Logging, Corruption in Cambodia

The death of environmental activist Chut Wutty has raised questions over whether there was official complicity.

The director of a well-known Cambodian environmental organization seeking to highlight government negligence and corruption over illegal logging was gunned down by military police on April 26.

Chut Wutty, director of the Natural Resource Protection Group, was shot and killed in a car after he refused to hand over his camera’s memory card to the policeman. He had been escorting two journalists from a local newspaper in a protected forest in Koh Kong Province, site of an illegal logging operation said to involve military officials.

Illegal logging has been a hot topic in Cambodia in recent months. It’s a practice that has expanded as it has become more profitable – there’s significant international demand for the fine-grained lumber from rosewood trees, which is used in a wide variety of ways, from the production of furniture in China to musical instruments to be sold in the United States.

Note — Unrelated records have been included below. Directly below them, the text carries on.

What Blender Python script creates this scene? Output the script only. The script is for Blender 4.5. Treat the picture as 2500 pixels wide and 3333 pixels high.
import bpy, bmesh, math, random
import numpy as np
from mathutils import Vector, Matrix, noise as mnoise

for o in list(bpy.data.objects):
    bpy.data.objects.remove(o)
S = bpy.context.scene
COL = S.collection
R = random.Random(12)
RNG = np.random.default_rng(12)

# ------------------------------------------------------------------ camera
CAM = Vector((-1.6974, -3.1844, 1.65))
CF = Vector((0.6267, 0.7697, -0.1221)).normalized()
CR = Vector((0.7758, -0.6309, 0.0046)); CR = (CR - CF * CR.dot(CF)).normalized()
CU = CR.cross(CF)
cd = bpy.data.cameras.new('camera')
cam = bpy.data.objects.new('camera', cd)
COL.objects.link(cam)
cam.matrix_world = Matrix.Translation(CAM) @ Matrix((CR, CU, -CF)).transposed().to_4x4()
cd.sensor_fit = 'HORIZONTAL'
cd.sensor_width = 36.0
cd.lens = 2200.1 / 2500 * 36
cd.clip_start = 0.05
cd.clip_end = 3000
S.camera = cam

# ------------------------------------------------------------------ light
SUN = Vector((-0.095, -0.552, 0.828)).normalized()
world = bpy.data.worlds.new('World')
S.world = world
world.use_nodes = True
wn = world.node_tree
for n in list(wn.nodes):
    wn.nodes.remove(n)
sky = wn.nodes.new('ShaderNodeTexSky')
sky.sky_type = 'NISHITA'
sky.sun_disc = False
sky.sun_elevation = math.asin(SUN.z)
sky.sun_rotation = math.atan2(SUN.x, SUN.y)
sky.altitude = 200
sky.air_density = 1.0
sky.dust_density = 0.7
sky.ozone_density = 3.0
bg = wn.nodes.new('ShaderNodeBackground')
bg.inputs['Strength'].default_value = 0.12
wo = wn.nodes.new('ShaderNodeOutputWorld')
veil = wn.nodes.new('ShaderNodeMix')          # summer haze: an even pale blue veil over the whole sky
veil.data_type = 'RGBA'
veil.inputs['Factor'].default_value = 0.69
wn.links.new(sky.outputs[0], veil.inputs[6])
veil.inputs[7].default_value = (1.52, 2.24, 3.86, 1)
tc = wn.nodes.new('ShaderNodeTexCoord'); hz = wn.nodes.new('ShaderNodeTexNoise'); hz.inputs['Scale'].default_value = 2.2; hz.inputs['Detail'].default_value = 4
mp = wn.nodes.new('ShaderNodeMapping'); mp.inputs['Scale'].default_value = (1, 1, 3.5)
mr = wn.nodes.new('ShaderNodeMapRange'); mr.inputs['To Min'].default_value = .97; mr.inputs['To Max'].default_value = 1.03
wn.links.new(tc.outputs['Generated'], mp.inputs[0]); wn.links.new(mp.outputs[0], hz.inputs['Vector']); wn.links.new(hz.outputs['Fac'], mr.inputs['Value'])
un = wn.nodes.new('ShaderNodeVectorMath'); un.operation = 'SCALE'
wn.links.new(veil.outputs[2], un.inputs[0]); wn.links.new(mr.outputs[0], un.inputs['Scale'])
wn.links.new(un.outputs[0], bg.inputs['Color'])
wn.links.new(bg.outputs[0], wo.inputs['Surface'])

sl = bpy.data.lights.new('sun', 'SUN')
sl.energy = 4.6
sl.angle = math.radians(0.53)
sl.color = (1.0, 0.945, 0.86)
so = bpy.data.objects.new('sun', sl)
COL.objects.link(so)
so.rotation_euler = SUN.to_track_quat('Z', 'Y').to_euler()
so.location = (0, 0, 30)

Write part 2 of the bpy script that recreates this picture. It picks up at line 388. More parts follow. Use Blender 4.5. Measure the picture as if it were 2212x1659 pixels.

However, activists say the logging of these rare trees causes significant environmental degradation, and it has undoubtedly contributed to Cambodia’s rapid deforestation rate, the third highest in the world according to the U.N. Food and Agriculture Organization. Officially, the trees are protected by law. Unofficially, the underground business of logging is thriving in Cambodia. Indeed, the trade can be so lucrative that Cambodian loggers have been traversing the border into Thailand to cut down their rosewood trees, a growing concern to both Phnom Penh and Bangkok; Thai border guards routinely shoot and kill Cambodian loggers.

Another source of illegal logging is undertaken by companies who have been granted land concessions by the government. Activists like Chut Wutty have claimed that when enough money changes hands, official protection of the trees means little. Chut Wutty’s wife believes that her husband’s death was a plot by wealthy Cambodians who felt threatened by her husband’s activities.

“I think there were third persons involved with my husband’s killing. They prepared a plot to kill him because his work was affecting their interests. Those people were not happy with my husband and his work…so they planned to kill him when he went there again,” she told the Phnom Penh Post.

Yet if a cover up over logging and corruption was the intention, Chut Wutty’s death has had the opposite effect: it has been the lead story of both local newspapers every day since the shooting, including The Cambodia Daily, whose reporters with Chut Wutty in Koh Kong.

As a result of all this, the Cambodian government is likely to have to deal with logging directly in the coming weeks and months.

Meanwhile, questions have been raised over the dubious police report on the matter. The military policeman who allegedly shot the activist, In Ratana, was also killed. The preliminary report indicated that a bullet ricocheted off of Chut Wutty’s car and hit the policeman. However, it was later reported that In Ratana shot himself twice with his own AK-47 in an attempt at suicide: once in the stomach, and once in the chest.

Muddying the picture still further is the fact that the two female journalists accompanying Chut Wutty – Ukrainian/Canadian national Olesia Plokhii and native Khmer Phorn Bopha – were taken into police custody, after which they offered unclear reports of the night’s events to The Cambodia Daily. According to the journalists, they only heard two shots fired yet despite being only meters away they said they didn’t know for certain who fired the bullets.

The Cambodian government has announced that it will form a committee to investigate the events of the evening. However, the longer this drags on, the more questions will be asked. Is someone being protected by the military police and/or government? Why would In Ratana decide to end his own life? How many bullets were actually fired? And will there be statements from the two journalists?

Sadly, it seems quite possible that several hours of Cambodian police interrogation may mean that the truth of what happened will never be known.